Urge comunicar a la humanidad la buena noticia de la salvación con el enérgico vigor del Espíritu Santo, tal y como el Señor ha querido. Y todo ello, porque es con esta fuerza con la que se elimina de la vida humana lo más horrible que le puede acontecer al hombre, aquello que decía San Agustín con tanta claridad: «amor de sí mismo hasta desprecio de Dios» (De Civitate Dei XIV, 28: CCL 48, p. 451).
Con la explosión de alegría del Espíritu Santo, todos los cristianos, sacerdotes, religiosos o laicos hemos de comunicar la buena noticia, para que el hombre vea en Dios la fuente de su liberación y la plenitud del bien, eliminando de raíz la propensión a ver en Dios ante todo una propia limitación.
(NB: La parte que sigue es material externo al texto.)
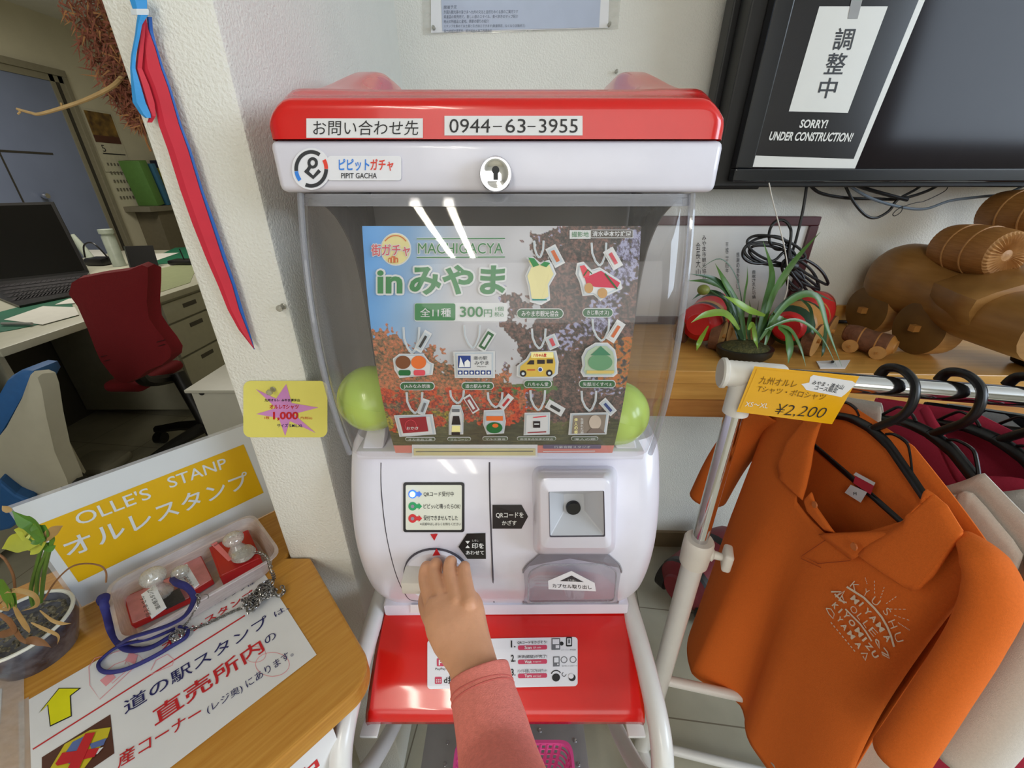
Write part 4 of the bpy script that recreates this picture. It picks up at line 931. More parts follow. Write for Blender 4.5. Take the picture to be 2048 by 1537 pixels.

Cuando hay intentos de desarraigar la experiencia de Dios, cuando la ideología de la muerte de Dios o del olvido de Dios amenaza al hombre, es necesario hacer memoria de lo que el Espíritu Santo nos recordaba en el Concilio Vaticano II: «La criatura sin el Creador se esfuma… Más aún, por el olvido de Dios, la propia criatura queda oscurecida» (GS 36). Y es que la ideología de la muerte de Dios o del olvido de Dios o de la marginación de Dios de toda relación con el hombre, en sus efectos demuestra que es a nivel teórico y práctico la ideología de la muerte del hombre.